After 26 years at Morgan Stanley, financial advisor Kevin Cignetti saw retirement on the horizon and decided to spend his last working years at an independent financial advisory firm with an old friend.

Cignetti, 67, started at Steward Partners Global Advisory in February. He made his move just as a growing number of brokers are finding they can make more money, save on taxes and choose their successor if they take their clients to an independent firm before they retire.

Cignetti, who plans to retire in two or three years, had managed about $35 million in client assets and produced about $250,000 in revenue at Morgan Stanley.
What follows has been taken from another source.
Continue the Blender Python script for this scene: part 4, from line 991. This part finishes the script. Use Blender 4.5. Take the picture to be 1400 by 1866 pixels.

While he could have retired where he was, he decided he wanted sell his business and clients to Rick Pignone, a long-time friend and former Morgan Stanley colleague who had joined Steward in December 2013.

"I feel very comfortable that when I do leave, Rick will take very good care of my clients," Cignetti said.

Succession planning for financial advisors is a top priority. About 100,000 brokers are expected to reach retirement age over the next 10 years, according to research firm Cerulli Associates.

Many advisors are thinking not only about whom they want to handle their clients, but also how they can use the sale of their business to partially fund retirement.

Big firms like Morgan Stanley, Bank of America Corp's Merrill Lynch, Wells Fargo Advisors, and UBS typically pay a retiring advisor 0.85 to 1.4 times the annual revenue he or she produces for them. The advisor gets the total over several years, and the firm reassigns the clients to another advisor on staff during that time.

Steward Partners, which began operating in the fall of 2013 and offers securities through Raymond James Financial Services, is able to pay more because it is a partnership.

Steward typically pays advisors twice their annual revenue over five years, plus equity that the firm will buy back from the advisor after retirement, said President James Gold.

Cignetti will get slightly less than that, receiving between one and two times annual revenue for his business, but will still get more than if he had retired at Morgan Stanley, Gold said.

Cignetti, a Vietnam War veteran, said he was happy with the figure because his top priority was working with Pignone.